◆ Written problem ◆
Reproduce verbatim the lines up to and including the one with "COL = scene.collection", starting from the first.

◆ Recorded data ◆

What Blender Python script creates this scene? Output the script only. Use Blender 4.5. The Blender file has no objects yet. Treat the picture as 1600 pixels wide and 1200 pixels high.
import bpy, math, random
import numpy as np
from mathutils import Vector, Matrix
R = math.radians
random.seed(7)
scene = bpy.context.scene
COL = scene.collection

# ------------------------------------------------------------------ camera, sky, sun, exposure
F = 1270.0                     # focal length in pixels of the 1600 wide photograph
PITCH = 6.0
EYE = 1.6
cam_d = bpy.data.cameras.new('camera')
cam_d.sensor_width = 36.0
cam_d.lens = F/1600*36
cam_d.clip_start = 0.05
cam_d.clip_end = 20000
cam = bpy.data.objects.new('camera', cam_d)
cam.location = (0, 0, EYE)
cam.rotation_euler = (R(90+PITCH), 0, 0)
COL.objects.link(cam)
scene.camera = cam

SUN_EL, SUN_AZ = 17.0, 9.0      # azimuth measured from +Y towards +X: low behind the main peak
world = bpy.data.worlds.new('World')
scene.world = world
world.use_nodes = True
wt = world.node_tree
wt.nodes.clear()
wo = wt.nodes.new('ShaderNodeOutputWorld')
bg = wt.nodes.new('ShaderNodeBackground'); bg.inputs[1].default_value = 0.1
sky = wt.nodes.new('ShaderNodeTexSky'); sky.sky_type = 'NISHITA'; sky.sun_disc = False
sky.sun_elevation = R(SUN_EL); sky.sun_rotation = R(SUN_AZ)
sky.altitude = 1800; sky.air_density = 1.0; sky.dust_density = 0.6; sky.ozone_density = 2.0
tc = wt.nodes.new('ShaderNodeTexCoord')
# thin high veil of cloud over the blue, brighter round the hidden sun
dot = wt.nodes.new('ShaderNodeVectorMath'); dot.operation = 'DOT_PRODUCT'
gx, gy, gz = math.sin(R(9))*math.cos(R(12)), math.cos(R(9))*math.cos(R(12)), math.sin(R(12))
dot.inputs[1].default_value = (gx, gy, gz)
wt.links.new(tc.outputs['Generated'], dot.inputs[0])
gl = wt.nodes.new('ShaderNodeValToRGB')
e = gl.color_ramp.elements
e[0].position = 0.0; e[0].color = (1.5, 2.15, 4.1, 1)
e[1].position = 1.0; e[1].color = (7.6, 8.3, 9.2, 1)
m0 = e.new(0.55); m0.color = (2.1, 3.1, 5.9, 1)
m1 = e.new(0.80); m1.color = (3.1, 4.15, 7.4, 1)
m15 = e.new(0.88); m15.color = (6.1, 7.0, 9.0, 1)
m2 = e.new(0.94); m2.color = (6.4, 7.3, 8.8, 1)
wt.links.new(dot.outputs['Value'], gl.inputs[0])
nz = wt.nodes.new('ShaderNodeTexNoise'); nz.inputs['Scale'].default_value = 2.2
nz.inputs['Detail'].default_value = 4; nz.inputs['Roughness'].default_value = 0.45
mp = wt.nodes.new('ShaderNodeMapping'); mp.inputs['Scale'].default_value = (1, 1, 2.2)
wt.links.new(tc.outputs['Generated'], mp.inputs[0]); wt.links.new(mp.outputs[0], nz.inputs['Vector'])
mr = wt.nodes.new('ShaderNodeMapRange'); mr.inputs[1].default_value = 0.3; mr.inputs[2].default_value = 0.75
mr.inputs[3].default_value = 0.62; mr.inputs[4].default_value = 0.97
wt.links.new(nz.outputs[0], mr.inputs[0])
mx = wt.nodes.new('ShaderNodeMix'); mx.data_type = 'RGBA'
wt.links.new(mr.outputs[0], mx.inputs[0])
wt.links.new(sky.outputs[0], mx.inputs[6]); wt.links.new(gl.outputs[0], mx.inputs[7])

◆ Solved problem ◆
What Blender Python script creates this scene? Output the script only. Use Blender 4.5. The Blender file has no objects yet. Treat the picture as 1600 pixels wide and 1200 pixels high.
import bpy, math, random
import numpy as np
from mathutils import Vector, Matrix
R = math.radians
random.seed(7)
scene = bpy.context.scene
COL = scene.collection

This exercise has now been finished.